The Comptroller General of the Nigeria Customs Service (NCS), Hameed Ali (rtd) had recently faulted the over N6 trillion petrol subsidy for the 2022 fiscal year and the average daily petrol consumption of 98 million litres.
Ali who spoke while defending the NCS presentation on the 2023-2025 Medium Term Expenditure Framework (MTEF) and Fiscal Policy Paper (FSP) at the National Assembly also alleged that over 38 million litres of petrol released daily in excess of actual consumption into the Nigerian market is smuggled.
But in response to this, NNPC announced that the average daily petrol consumption since January has been 68 million litres totalling 16.46 billion litres of imported petrol.
The new company in the statement by the Group General Manager, Group Public Affairs Division, Garba Deen Muhammad, also said it is open to any forensic audit of its petrol import and supply.
More so, it was observed that the product’s daily consumption was approximately equivalent to what was recorded in data from the NMDPRA for the eight months of this year (January to August) at 67m average daily petrol evacuation.
The NMDPRA, which regulates the sales of petroleum products in Nigeria is tasked with the mandate of daily oscillation (varied measurement) ranging from 4m litres to 100m of petrol every day.
Assuring that it will continue its intervention role even when it is now corporatised, NNPC Ltd said, “We will continue to deliver on our mandate to ensure energy security for our country with integrity and transparency.
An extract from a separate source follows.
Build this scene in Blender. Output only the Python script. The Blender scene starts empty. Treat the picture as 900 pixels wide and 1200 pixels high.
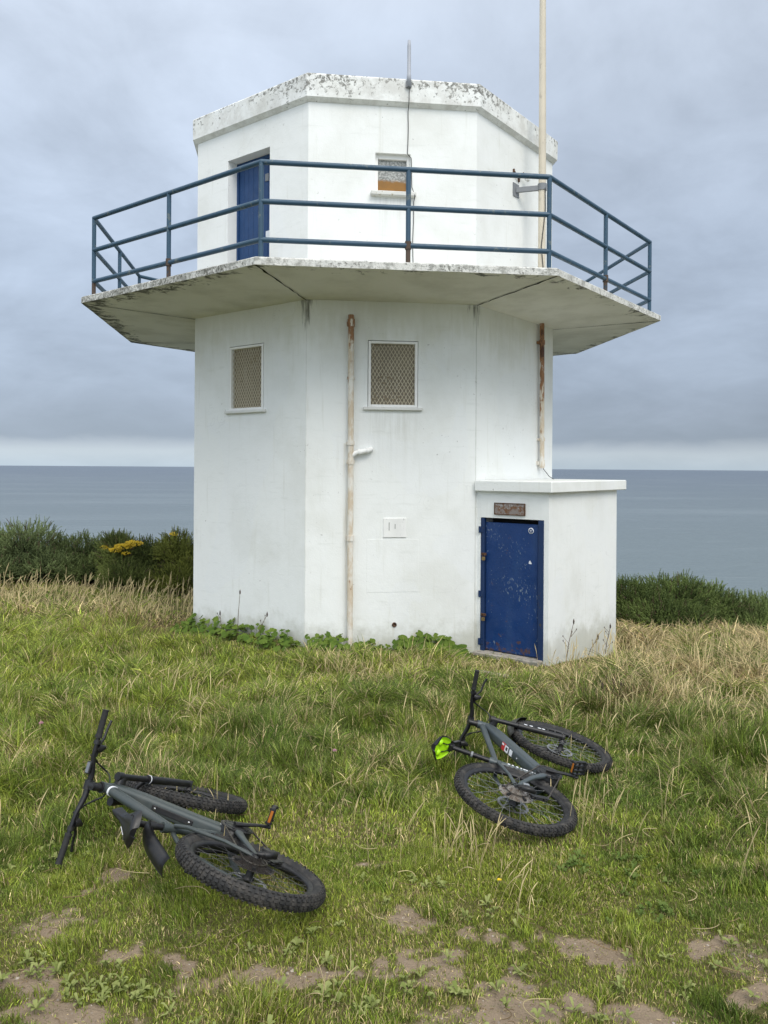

We invite any forensic audit of the PMS supply and subsidy management framework of the NNPC.”
NNPC Ltd also stated that the average international market-determined landing cost as of the second quarter of this year was US$1.283 per metric ton (MT) and the approved marketing and distribution cost of N46/litre.
“The combination of these cost elements translates to the retail pump price of N462/litre and an average subsidy of N297/litre and an annual estimate of N6.5 trillion on the assumption of 60m litres daily petrol supply. This will continuously be adjusted by market and demand realities,” it noted.
Recall that for the present 2022 fiscal year, the federal government is spending N4 trillion petrol subsidy at over N200bn every month. Just last month, petrol prices rose to between N174/litre and N185/l in some geopolitical zones. But from the data provided by NNPC, a litre of petrol would have been selling for N462 if not for the average N272 subsidy the government pays to keep the product at the currently used rate nationwide.
In its response to allegations of the CG of Customs on petroleum product diversion and smuggling, NNPC Ltd confirmed the menace as it decried the impact of maritime and cross-border smuggling of petrol on the overall supply framework. The company also acknowledged the possibilities of other criminal activities in the PMS supply and distribution value chain.
However, it has a commitment, which it stated: “As a responsible business entity, NNPC will continue to engage and work with relevant agencies of the government to curtail smuggling of PMS and contain any other criminal activities.”